Страница 50 из 71
Версия смерти от апоплексического удара не могла никого обмануть. Самые разные слухи ходили в народе и при дворе, особенно в дипломатических кругах. Императорский резидент Плейер писал, что царевичу мечом или топором отрубили голову в тюрьме; голландский дипломат Якоб де Би докладывал, что несчастного умертвили, вскрыв ему вены. Анна Крамер, горничная Екатерины, утверждала, что царевичу перерезали горло по приказу его отца и что она пришивала отрезанную голову к трупу, после чего замаскировала пришитое место длинным галстуком. Петер-Анри Брюс склонялся к отравлению. Другие, среди которых был и Румянцев, придерживались версии удушения подушками. Позднее Лефорт, консультант саксонской дипломатической миссии, и граф Рабутин, заменивший Плейера, расскажут, что 26 июня, после вынесения приговора, Алексея били кнутом, что наказание осуществлял сам Петр и царевич скончался от пыток. В записной книге Санкт-Петербургской гарнизонной канцелярии есть подтверждение этому заявлению, так как имел место дополнительный сеанс пыток 26 июня: «Они проходили в присутствии царя с восьми до одиннадцати утра. В этот же день в шесть часов вечера царевич скончался». Во время этих последних пыток, последовавших после вынесения приговора, измученный царевич от большой кровопотери испустил дух. Участвовал ли в его наказаниях сам Петр? Возможно, он действовал дубиной и кнутом. Царь никогда не гнушался профессией палача. Вне всякого сомнения, у трупа Алексея он вспоминал Ивана Грозного, который в 1581 году в приступе гнева тоже убил своего старшего сына, пробив ему грудь своим железным посохом. Чтобы искупить свою вину, Иван Грозный погрузился в покаяние. Но Петр был другим человеком…

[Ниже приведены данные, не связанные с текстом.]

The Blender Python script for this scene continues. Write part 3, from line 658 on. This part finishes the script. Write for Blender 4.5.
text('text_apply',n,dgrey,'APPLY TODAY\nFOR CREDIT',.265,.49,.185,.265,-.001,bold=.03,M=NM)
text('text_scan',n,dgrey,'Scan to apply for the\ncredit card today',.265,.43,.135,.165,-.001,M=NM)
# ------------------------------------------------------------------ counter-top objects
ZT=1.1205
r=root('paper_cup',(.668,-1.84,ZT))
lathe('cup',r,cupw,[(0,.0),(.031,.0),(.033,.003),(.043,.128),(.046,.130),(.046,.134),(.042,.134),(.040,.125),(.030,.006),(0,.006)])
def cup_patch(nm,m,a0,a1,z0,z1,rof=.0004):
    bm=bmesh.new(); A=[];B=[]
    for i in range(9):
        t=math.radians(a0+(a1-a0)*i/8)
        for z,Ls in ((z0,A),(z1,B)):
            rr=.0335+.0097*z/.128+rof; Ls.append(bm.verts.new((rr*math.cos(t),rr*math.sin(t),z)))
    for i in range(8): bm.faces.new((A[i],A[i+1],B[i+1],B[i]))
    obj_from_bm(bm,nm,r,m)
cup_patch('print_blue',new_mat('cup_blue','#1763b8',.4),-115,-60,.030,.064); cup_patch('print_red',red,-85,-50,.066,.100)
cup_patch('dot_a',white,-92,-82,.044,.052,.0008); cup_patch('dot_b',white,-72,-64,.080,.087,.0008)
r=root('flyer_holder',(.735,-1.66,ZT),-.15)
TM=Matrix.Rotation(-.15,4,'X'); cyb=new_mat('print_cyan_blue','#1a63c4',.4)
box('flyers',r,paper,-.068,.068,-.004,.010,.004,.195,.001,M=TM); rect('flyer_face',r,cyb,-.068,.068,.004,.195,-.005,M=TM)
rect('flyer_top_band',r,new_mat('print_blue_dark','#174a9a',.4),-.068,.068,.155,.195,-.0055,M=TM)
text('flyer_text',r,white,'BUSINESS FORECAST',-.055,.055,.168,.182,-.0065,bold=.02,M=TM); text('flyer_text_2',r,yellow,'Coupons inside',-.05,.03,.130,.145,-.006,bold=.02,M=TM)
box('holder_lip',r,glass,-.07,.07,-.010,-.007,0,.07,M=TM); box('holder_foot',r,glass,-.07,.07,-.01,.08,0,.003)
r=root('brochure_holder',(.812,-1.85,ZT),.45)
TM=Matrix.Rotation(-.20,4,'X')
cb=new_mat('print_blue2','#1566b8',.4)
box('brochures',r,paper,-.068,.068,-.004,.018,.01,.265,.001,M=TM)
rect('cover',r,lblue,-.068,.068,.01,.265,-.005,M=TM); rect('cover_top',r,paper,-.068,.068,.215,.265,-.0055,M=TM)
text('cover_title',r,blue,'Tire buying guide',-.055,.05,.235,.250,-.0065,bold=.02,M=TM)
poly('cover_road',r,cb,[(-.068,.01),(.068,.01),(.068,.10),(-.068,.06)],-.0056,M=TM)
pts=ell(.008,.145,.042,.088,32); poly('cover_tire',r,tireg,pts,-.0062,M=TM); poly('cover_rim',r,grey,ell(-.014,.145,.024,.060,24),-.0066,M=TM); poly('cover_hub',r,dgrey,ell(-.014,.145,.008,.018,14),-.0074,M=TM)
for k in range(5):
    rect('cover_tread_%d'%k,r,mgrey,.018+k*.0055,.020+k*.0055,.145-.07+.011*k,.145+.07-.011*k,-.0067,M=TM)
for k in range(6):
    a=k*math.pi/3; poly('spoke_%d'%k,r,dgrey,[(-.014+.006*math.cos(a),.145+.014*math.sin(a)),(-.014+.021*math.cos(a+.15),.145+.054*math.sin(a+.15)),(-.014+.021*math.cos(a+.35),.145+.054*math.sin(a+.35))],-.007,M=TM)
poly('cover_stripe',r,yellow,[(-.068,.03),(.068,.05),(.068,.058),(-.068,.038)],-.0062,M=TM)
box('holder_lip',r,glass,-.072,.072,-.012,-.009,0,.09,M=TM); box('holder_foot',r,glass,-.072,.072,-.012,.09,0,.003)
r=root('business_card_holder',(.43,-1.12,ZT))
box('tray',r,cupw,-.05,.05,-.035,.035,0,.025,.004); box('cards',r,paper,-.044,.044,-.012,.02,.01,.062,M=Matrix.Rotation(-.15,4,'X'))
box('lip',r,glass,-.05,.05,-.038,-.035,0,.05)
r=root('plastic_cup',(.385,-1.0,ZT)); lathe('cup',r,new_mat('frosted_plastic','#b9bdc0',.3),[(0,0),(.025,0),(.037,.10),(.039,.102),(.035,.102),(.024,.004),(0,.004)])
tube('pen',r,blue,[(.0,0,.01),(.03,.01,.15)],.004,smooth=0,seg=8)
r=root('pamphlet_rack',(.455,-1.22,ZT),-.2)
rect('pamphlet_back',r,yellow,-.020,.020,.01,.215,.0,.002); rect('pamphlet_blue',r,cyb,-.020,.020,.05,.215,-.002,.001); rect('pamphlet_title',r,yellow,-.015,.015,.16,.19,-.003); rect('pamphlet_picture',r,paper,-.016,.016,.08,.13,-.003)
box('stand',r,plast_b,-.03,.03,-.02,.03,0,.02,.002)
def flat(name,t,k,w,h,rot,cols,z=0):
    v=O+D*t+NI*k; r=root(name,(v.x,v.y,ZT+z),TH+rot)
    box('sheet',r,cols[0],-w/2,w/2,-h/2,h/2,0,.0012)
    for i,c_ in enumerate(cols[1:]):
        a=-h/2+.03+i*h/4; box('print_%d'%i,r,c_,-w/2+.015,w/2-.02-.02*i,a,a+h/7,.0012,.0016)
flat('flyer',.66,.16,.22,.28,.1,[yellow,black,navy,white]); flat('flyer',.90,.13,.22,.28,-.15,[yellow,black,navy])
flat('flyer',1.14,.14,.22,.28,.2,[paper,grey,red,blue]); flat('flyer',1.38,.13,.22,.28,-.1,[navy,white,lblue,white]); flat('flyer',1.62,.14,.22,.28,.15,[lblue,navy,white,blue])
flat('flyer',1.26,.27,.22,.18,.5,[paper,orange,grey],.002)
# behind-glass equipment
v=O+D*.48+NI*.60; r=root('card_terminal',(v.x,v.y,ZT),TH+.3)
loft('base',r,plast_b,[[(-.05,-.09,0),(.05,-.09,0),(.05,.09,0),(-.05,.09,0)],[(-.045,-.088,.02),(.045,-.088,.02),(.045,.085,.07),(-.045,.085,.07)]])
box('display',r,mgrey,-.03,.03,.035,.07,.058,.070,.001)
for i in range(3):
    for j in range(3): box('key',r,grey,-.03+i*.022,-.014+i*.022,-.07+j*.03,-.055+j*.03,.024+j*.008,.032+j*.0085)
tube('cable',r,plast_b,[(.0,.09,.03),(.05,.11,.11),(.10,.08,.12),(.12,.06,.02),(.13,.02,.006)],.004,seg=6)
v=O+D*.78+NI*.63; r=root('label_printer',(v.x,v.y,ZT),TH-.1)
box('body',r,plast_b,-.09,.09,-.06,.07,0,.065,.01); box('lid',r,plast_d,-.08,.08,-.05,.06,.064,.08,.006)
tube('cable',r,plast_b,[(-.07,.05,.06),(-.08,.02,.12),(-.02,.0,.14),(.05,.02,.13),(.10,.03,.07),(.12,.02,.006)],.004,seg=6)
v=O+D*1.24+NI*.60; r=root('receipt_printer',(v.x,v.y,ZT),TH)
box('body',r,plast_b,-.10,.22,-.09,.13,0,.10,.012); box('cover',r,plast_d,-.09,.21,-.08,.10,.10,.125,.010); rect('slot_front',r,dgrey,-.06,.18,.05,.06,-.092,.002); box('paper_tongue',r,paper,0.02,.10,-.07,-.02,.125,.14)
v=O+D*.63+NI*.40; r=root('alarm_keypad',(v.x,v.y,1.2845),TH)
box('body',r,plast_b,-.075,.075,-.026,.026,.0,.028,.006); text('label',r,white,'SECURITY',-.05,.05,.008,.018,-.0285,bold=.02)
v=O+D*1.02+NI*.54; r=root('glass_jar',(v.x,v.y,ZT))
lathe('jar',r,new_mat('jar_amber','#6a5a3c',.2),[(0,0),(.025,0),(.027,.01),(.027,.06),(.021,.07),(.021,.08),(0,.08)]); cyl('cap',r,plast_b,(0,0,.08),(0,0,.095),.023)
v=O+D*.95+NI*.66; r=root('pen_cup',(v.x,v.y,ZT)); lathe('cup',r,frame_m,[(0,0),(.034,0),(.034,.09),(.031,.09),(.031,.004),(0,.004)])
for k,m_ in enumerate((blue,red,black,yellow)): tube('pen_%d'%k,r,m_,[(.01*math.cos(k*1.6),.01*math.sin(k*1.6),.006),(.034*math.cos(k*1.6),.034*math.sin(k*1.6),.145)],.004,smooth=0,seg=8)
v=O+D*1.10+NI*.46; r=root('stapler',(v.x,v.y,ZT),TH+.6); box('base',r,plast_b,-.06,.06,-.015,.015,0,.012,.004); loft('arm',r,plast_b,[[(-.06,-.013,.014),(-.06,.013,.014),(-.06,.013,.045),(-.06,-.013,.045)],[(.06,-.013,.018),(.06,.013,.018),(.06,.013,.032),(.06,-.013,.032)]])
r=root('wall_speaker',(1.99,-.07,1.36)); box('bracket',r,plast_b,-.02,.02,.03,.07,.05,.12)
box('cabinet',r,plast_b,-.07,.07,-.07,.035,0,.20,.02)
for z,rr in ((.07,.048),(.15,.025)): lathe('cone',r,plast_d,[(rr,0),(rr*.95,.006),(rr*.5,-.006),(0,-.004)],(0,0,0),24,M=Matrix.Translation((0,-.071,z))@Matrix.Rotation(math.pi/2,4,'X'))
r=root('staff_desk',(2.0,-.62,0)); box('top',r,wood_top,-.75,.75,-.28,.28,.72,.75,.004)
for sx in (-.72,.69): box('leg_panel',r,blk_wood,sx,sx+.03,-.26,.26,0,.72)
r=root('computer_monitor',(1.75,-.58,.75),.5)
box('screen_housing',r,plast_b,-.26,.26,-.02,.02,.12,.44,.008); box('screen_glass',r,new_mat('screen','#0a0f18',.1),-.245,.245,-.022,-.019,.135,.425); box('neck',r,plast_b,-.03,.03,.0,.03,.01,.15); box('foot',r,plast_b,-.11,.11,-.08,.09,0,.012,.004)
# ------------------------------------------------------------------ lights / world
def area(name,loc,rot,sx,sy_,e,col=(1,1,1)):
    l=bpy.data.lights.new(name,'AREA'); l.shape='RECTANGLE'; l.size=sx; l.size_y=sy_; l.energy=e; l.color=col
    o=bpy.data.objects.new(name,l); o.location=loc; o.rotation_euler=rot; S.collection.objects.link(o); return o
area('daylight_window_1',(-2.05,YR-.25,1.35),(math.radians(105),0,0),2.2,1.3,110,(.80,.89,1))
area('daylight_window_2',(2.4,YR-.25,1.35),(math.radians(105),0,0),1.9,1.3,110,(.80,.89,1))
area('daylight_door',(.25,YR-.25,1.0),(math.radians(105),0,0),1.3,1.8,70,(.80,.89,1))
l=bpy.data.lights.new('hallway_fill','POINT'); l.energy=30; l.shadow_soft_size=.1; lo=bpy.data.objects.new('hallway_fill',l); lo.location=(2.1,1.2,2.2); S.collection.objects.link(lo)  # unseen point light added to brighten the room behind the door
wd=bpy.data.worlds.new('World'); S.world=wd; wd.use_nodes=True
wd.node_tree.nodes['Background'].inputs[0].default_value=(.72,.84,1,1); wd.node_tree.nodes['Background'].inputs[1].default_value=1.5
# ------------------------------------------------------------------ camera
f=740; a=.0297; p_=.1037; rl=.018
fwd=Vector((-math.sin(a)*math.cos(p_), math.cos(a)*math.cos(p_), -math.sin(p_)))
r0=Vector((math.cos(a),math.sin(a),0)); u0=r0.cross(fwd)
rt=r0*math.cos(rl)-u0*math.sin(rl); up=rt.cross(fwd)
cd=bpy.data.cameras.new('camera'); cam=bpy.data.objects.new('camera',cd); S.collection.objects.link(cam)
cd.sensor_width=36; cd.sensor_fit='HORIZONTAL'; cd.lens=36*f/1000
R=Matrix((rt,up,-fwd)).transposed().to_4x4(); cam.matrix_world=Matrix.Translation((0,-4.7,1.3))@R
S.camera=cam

На следующий день после смерти Алексея он праздновал в Санкт-Петербурге девятую годовщину победы в Полтавской битве. Желтый флаг с черным двуглавым орлом развевался над крепостью, грохотали пушки, в открытой галерее Летнего сада, у подножия статуи Венеры, оркестр играл легкие мелодии, залпы салюта освещали небо. На вопросы членов дипломатического корпуса о соблюдении траура канцлер Головкин отвечал отрицательно, ссылаясь на то, что «царевич умер виновным». Во время этого пира, если Екатерина и казалась задумчивой, то царь, по свидетельству Плейра, был полон жизни. Один из секретарей Меншикова подтверждал: «После обеда все вышли в сад Его Величества и хорошо там повеселились».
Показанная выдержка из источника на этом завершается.